# Goal of the exercise
From the first line of the listing below to the line with "u, z = fl2(px, py, -.6);", print each line exactly, and nothing more. Leave out the pictures.

# Recorded information
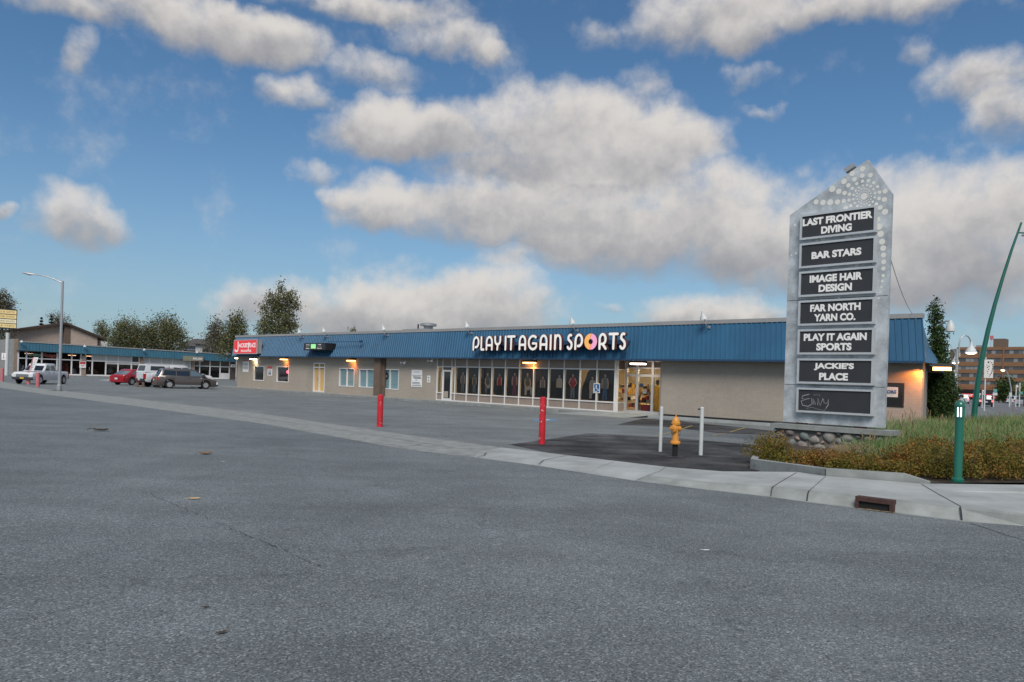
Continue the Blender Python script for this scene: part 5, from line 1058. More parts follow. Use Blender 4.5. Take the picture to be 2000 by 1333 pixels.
for px, py, lab in ((41, 667, 'small floodlight on the teal fascia near its left end'), (164, 676, 'small floodlight on the teal fascia right of the lamp post'), (280, 683, 'small floodlight on the teal fascia in front of the birch trees'), (383, 688, 'small floodlight on the teal fascia above the salon sign')):
    u, z = fl2(px, py, -.6); r = thing('fascia_floodlight', lab, 'floodlight', wq(u, -.6, z-.25), RZ2, 'floodlights along the teal fascia'); m = MB(); m.tube([(0, .1, -.1), (0, -.3, 0), (0, -.4, .25)], .04, 'cap_metal', 6); m.build('arm', r); m = MB(); m.lathe([(.05, .3), (.2, .08), (.22, 0)], 'pale_steel', 10, Matrix.Translation((0, -.4, .1))); m.build('shade', r)

# ---- the brown brick house behind the shops
mat('shed_roof', (.075, .055, .045), .95, spec=.1)
def back_building():
    O = atY(130, 720, 132); O[2] = 0; r = thing('brick_apartment_house', 'brown brick apartment house with a low gable roof behind the shop row', 'building', tuple(O), RZ2); b = MB()
    def L(px, py, d=0.0):
        o = O-XA*d; q = ray(px, py); t = ((o-CP)@XA)/(q@XA); p = CP+q*t; return float((p-O)@YA), float(p[2])
    xl, zl_ = L(20, 648); xa, za_ = L(126, 633); xr, zr_ = L(189, 655); xg0, xg1 = L(118, 660)[0], L(131, 660)[0]
    zx = lambda x: zl_+(za_-zl_)*(x-xl)/(xa-xl) if x < xa else za_+(zr_-za_)*(x-xa)/(xr-xa)
    b.prism([(xl, 0), (xg0, 0), (xg0, zx(xg0)), (xl, zl_)], 0, .5, 'brown_brick'); b.prism([(xg1, 0), (xr, 0), (xr, zr_), (xg1, zx(xg1))], -.5, .5, 'brown_brick'); b.build('wall', r)
    b = MB(); b.prism([(xg0, 0), (xg1, 0), (xg1, za_-.2), (xg0, za_-.2)], 1.2, 1.6, 'interior_brown'); b.build('recess_wall', r); b = MB(); b.box(xg0, xg1-.6, .6, .7, L(120, 673)[1], L(120, 657)[1], 'plywood'); b.build('balcony_rail', r)
    b = MB(); b.box(xg1-.6, xg1+.4, -.55, .6, 0, zx(xg1)-.15, 'brown_wood'); b.build('chimney_breast', r)
    b = MB(); x2, z2 = L(197, 664, 2); b.box(xr+.05, x2, 2, 12, 0, z2, 'brown_brick'); b.build('side_wing', r)
    b = MB(); x3, z3 = L(211, 664, 4); b.box(x2+.05, x3, 4, 12, 0, z3-.4, 'offwhite'); b.build('pale_wing', r)
    b = MB(); t_ = .40; xo, zo = L(203, 660.5)
    for (p, q) in (((xl-1, zl_-.35), (xa, za_-.12)), ((xa, za_-.12), (xo, zo-.45))): b.prism([p, q, (q[0], q[1]+t_), (p[0], p[1]+t_)], -1.0, 14, 'shed_roof')
    b.build('roof', r)
back_building()
def house(px0, px1, py_roof, py_eave, Y, label, wallm, roofm):
    a = atY(px0, py_eave, Y); c = atY(px1, py_eave, Y); zr_ = atY((px0+px1)/2, py_roof, Y)[2]; W = c[0]-a[0]; r = thing('house', label, 'house', (a[0], Y, 0)); z = a[2]
    b = MB(); b.box(0, W, 0, 9, 0, z, wallm); b.build('wall', r); b = MB()
    b.add([(-.8, -.8, z), (W+.8, -.8, z), (W+.8, 9.8, z), (-.8, 9.8, z), (W*.28, 4.5, zr_), (W*.72, 4.5, zr_)], [(0, 1, 5, 4), (1, 2, 5), (2, 3, 4, 5), (3, 0, 4)], roofm); b.build('roof', r)
    for k in (.2, .55): b = MB(); b.box(W*k, W*k+1.3, -.05, 0, z-2.2, z-.9, 'dark_glass'); w = b.build('window', r); f = MB(); f.box(W*k-.12, W*k+1.42, -.04, 0, z-2.32, z-2.2, 'white_frame'); f.build('sill', w)
mat('shingle', (.075, .07, .068), .9, var=.25, vscale=2); mat('siding_blue', (.30, .33, .37), .8); mat('siding_white', (.42, .42, .42), .8)
house(352, 386, 660, 676, 158, 'grey roofed pale blue house between the birches and the store', 'siding_blue', 'shingle'); house(382, 452, 655, 672, 150, 'wide house with a dark hipped roof behind thin birches', 'siding_white', 'shingle')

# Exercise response
Continue the Blender Python script for this scene: part 5, from line 1058. More parts follow. Use Blender 4.5. Take the picture to be 2000 by 1333 pixels.
for px, py, lab in ((41, 667, 'small floodlight on the teal fascia near its left end'), (164, 676, 'small floodlight on the teal fascia right of the lamp post'), (280, 683, 'small floodlight on the teal fascia in front of the birch trees'), (383, 688, 'small floodlight on the teal fascia above the salon sign')):
    u, z = fl2(px, py, -.6); r = thing('fascia_floodlight', lab, 'floodlight', wq(u, -.6, z-.25), RZ2, 'floodlights along the teal fascia'); m = MB(); m.tube([(0, .1, -.1), (0, -.3, 0), (0, -.4, .25)], .04, 'cap_metal', 6); m.build('arm', r); m = MB(); m.lathe([(.05, .3), (.2, .08), (.22, 0)], 'pale_steel', 10, Matrix.Translation((0, -.4, .1))); m.build('shade', r)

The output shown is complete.